Do this
Repeat only the lines running from the beginning of the material through the line that contains "SC.cycles.caustics_reflective = False;".

Information provided
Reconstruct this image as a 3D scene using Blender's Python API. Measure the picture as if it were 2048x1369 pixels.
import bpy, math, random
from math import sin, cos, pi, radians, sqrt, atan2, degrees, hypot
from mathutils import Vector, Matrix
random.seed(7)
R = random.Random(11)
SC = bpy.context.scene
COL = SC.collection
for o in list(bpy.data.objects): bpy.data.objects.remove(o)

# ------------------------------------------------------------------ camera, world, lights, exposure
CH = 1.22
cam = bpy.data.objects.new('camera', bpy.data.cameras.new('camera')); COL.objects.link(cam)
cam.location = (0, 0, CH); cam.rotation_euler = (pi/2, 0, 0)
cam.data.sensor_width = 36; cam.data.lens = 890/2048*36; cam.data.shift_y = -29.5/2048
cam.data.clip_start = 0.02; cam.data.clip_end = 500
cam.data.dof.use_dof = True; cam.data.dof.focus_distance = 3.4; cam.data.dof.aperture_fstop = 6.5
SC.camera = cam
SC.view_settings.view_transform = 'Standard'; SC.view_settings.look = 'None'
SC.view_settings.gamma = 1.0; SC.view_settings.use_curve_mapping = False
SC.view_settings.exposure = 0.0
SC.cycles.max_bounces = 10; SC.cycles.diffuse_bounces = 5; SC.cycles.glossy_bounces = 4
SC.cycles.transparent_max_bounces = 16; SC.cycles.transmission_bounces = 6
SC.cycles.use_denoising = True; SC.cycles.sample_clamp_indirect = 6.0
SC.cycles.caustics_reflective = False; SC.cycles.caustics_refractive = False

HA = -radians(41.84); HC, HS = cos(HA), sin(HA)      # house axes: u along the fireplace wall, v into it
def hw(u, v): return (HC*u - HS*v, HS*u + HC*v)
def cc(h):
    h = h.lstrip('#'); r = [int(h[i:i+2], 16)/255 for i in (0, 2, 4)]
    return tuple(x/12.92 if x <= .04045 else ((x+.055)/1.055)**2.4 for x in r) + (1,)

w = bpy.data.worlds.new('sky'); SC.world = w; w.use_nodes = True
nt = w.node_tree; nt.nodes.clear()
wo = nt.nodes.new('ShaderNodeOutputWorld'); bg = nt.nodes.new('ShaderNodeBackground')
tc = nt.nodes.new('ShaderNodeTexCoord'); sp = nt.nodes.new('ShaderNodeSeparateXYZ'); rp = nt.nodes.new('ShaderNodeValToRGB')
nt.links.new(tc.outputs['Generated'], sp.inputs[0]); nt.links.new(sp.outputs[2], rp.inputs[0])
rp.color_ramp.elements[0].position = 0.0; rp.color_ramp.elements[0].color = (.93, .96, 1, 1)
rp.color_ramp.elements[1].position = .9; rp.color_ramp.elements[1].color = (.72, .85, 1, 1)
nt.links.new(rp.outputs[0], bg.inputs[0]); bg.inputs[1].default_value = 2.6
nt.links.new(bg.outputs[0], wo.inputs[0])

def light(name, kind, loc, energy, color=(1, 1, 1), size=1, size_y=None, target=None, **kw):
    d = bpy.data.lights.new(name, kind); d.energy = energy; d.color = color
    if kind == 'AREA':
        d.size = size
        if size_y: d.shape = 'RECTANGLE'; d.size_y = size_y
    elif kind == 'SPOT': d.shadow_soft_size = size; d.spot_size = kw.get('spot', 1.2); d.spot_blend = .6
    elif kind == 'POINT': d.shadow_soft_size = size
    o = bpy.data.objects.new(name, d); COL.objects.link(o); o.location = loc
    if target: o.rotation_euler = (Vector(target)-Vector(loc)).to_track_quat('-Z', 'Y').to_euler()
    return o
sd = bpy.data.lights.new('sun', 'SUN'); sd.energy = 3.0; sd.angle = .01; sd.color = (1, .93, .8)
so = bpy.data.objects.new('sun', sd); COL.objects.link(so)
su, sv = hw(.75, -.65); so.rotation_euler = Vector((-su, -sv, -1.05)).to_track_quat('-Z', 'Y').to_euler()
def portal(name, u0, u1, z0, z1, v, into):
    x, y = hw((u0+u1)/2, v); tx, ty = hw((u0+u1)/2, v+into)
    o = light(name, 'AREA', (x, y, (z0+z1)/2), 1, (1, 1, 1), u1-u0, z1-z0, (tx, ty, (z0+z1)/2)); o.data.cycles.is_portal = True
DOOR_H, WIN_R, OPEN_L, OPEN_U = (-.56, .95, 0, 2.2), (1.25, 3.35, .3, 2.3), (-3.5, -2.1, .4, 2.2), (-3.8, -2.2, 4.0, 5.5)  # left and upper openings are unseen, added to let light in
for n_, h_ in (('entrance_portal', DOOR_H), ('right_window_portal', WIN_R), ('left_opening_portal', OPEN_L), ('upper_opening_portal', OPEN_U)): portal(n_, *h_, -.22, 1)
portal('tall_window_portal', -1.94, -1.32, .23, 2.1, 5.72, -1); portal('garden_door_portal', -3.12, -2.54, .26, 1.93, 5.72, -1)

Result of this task
Reconstruct this image as a 3D scene using Blender's Python API. Measure the picture as if it were 2048x1369 pixels.
import bpy, math, random
from math import sin, cos, pi, radians, sqrt, atan2, degrees, hypot
from mathutils import Vector, Matrix
random.seed(7)
R = random.Random(11)
SC = bpy.context.scene
COL = SC.collection
for o in list(bpy.data.objects): bpy.data.objects.remove(o)

# ------------------------------------------------------------------ camera, world, lights, exposure
CH = 1.22
cam = bpy.data.objects.new('camera', bpy.data.cameras.new('camera')); COL.objects.link(cam)
cam.location = (0, 0, CH); cam.rotation_euler = (pi/2, 0, 0)
cam.data.sensor_width = 36; cam.data.lens = 890/2048*36; cam.data.shift_y = -29.5/2048
cam.data.clip_start = 0.02; cam.data.clip_end = 500
cam.data.dof.use_dof = True; cam.data.dof.focus_distance = 3.4; cam.data.dof.aperture_fstop = 6.5
SC.camera = cam
SC.view_settings.view_transform = 'Standard'; SC.view_settings.look = 'None'
SC.view_settings.gamma = 1.0; SC.view_settings.use_curve_mapping = False
SC.view_settings.exposure = 0.0
SC.cycles.max_bounces = 10; SC.cycles.diffuse_bounces = 5; SC.cycles.glossy_bounces = 4
SC.cycles.transparent_max_bounces = 16; SC.cycles.transmission_bounces = 6
SC.cycles.use_denoising = True; SC.cycles.sample_clamp_indirect = 6.0
SC.cycles.caustics_reflective = False; SC.cycles.caustics_refractive = False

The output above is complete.